Work instructions »
Your task is to copy each line that has the word "wide".

━━ Data segment

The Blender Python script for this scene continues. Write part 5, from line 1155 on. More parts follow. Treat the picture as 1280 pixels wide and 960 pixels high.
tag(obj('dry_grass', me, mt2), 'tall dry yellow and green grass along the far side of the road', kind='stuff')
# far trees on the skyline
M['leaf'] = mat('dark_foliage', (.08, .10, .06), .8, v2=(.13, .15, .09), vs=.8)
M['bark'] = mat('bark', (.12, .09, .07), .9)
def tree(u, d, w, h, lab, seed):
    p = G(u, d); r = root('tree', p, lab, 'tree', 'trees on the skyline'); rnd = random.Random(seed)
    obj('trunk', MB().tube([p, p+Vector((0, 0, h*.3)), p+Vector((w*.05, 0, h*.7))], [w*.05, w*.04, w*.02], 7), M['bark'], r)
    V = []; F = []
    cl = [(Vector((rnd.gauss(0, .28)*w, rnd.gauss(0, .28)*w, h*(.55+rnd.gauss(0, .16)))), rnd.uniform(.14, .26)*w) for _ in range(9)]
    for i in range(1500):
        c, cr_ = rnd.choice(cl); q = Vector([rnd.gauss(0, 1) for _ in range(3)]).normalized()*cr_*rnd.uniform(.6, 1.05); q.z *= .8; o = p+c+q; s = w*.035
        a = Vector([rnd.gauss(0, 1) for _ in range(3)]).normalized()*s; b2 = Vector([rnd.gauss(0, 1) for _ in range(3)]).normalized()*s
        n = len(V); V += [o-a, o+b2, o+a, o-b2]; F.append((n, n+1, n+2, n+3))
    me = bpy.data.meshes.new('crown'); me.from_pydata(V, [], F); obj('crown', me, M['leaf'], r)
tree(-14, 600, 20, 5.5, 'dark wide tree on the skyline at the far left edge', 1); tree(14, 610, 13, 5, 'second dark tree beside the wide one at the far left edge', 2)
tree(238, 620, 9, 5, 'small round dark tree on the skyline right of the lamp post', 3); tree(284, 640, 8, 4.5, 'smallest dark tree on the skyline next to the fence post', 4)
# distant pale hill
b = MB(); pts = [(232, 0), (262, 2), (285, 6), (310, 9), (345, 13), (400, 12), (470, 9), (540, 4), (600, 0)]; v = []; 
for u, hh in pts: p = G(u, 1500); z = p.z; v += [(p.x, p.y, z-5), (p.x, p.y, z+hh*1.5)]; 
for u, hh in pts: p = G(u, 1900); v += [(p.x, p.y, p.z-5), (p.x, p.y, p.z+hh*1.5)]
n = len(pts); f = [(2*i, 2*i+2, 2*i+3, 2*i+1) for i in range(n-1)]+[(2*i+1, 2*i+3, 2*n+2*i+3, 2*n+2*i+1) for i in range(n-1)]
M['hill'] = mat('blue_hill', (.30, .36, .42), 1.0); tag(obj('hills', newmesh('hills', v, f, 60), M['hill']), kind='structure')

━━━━

Exercise solution »
The Blender Python script for this scene continues. Write part 5, from line 1155 on. More parts follow. Treat the picture as 1280 pixels wide and 960 pixels high.
tree(-14, 600, 20, 5.5, 'dark wide tree on the skyline at the far left edge', 1); tree(14, 610, 13, 5, 'second dark tree beside the wide one at the far left edge', 2)